Scene script records:
┄┄┄┄┄┄┄┄┄┄

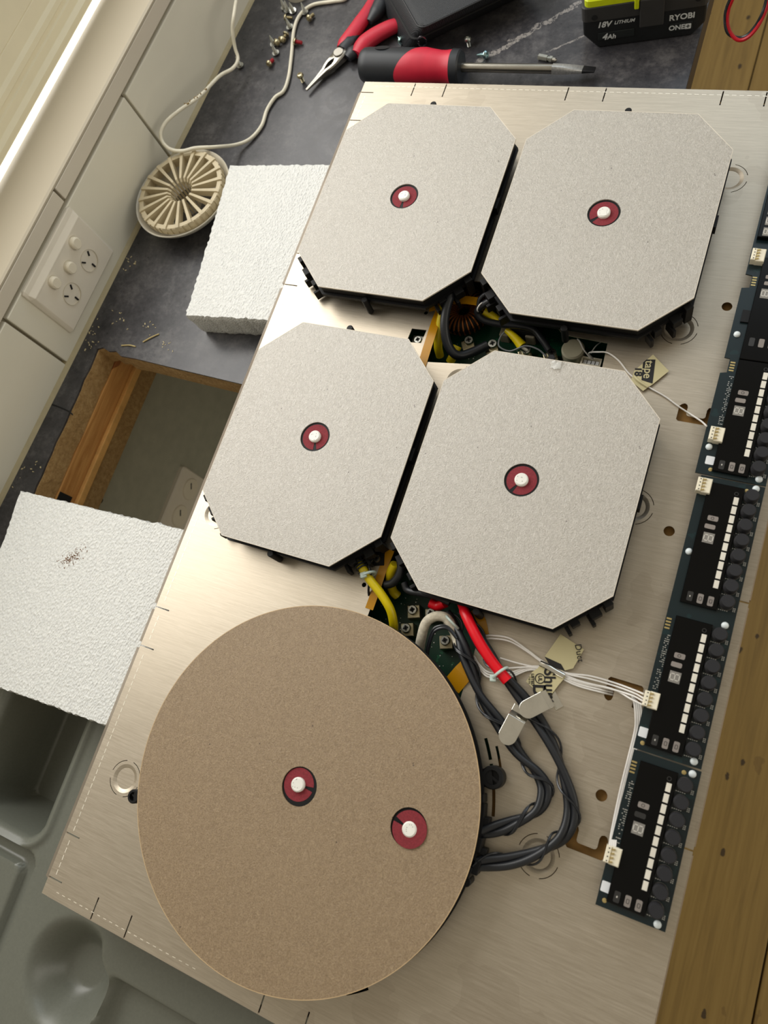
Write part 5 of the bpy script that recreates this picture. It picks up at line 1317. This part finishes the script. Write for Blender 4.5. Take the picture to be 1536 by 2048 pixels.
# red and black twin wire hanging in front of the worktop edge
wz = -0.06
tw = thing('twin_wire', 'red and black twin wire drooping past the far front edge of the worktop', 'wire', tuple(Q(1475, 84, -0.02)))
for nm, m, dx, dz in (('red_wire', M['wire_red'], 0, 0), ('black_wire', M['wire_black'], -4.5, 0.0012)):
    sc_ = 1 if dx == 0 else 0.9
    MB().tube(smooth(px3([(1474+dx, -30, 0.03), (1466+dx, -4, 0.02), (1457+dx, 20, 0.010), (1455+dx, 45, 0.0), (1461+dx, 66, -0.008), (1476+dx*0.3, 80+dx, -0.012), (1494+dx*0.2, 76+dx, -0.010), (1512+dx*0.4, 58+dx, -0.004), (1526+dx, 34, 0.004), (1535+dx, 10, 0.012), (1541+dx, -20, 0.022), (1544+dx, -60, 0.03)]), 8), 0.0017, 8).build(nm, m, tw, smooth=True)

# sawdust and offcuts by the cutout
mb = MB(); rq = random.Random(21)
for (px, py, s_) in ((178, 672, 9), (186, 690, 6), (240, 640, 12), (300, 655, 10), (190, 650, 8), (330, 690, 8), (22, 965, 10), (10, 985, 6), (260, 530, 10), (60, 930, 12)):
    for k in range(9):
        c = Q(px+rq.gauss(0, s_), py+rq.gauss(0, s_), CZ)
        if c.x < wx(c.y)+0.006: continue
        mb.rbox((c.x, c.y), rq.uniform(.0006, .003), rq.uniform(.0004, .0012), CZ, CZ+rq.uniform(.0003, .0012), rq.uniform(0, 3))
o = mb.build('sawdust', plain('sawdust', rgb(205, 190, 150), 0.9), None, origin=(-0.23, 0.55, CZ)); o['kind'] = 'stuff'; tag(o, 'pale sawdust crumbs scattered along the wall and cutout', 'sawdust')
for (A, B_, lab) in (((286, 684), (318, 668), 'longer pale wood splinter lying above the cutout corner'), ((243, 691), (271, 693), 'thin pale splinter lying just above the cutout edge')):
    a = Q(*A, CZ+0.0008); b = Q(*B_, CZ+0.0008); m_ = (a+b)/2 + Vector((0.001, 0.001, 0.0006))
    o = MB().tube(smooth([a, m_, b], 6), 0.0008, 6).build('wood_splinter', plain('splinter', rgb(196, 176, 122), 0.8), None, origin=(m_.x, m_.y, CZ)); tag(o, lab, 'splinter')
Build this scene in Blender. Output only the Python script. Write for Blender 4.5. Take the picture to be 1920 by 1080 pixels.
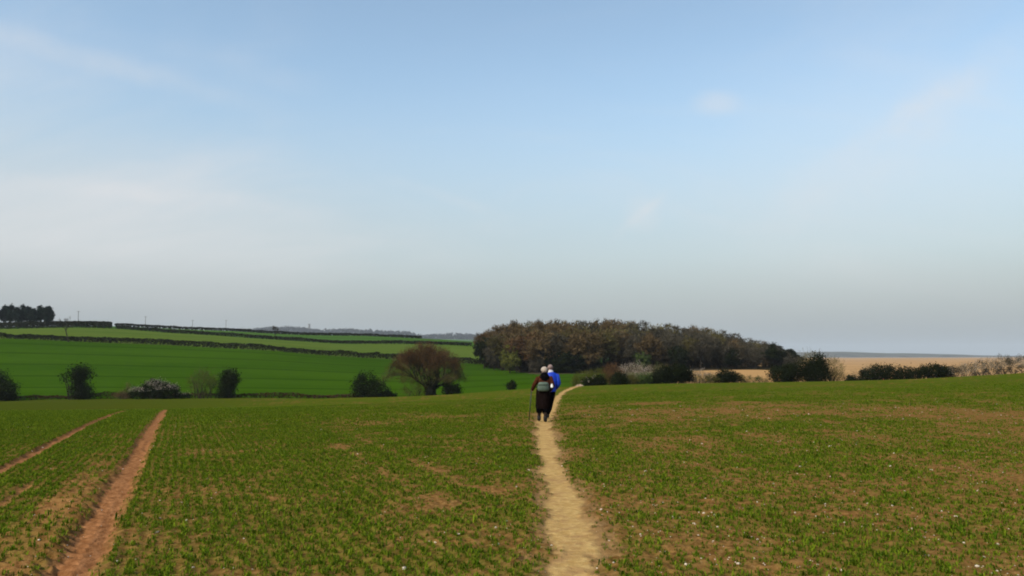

┄┄┄┄┄┄┄┄┄┄

▶ **What is required**
Find and copy every line in the entries above where the string "Write" occurs.

▶ **Full output**
Write part 5 of the bpy script that recreates this picture. It picks up at line 1317. This part finishes the script. Write for Blender 4.5. Take the picture to be 1536 by 2048 pixels.
Build this scene in Blender. Output only the Python script. Write for Blender 4.5. Take the picture to be 1920 by 1080 pixels.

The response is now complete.